The spike in thefts has made the city less safe, the complaint claims.

“Vehicle theft poses a serious threat to public safety – it goes hand in hand with reckless driving, which in turn causes injuries and death,” the city’s lawyers wrote.

“It also results in increased violence, as car owners may attempt to stop someone attempting to steal their vehicle. It consumes scarce law enforcement and emergency resources and deprives the public of safe streets and sidewalks.”

The suit alleges that Hyundai and Kia created a public nuisance by failing to protect their cars from theft, and asks a federal judge to find them liable and require them to correct the issue.

Ebony Thompson, Baltimore’s acting city solicitor, said the companies created a widespread problem “in order to save a few bucks.”

“We are joining these other cities to hold them responsible,” Thompson said.

“We hope that this lawsuit not only forces Hyundai and Kia to come up with a viable solution to this problem of their own making, but deters other companies in the future from putting profit over public safety.”

The lawsuit comes a few weeks after attorneys general in 17 states, including Maryland, urged the federal government to recall millions of Kia and Hyundai vehicles over the theft issue.

The companies have resisted recalling the cars but recently offered software upgrades to drivers who are affected.

In a statement, Kia said the company has contacted nearly 3 million people who own or lease Kias, and that 230,000 people have had the upgrade installed.

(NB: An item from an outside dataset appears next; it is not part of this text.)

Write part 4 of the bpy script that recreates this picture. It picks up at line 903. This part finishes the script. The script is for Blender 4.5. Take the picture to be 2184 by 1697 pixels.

The company also said it has provided thousands of free steering wheel locks to law enforcement agencies across the country, including more than 1,450 to police departments “in the Baltimore area.”

“Lawsuits against Kia by municipalities are without merit,” the company said. “Kia has been and continues to be willing to work cooperatively with law enforcement agencies in the greater Baltimore area to combat car theft and the role social media has played in encouraging it.”

Through a spokesperson, Hyundai said it had made engine immobilizers standard on all vehicles as of November 2021 and introduced a software upgrade for affected cars.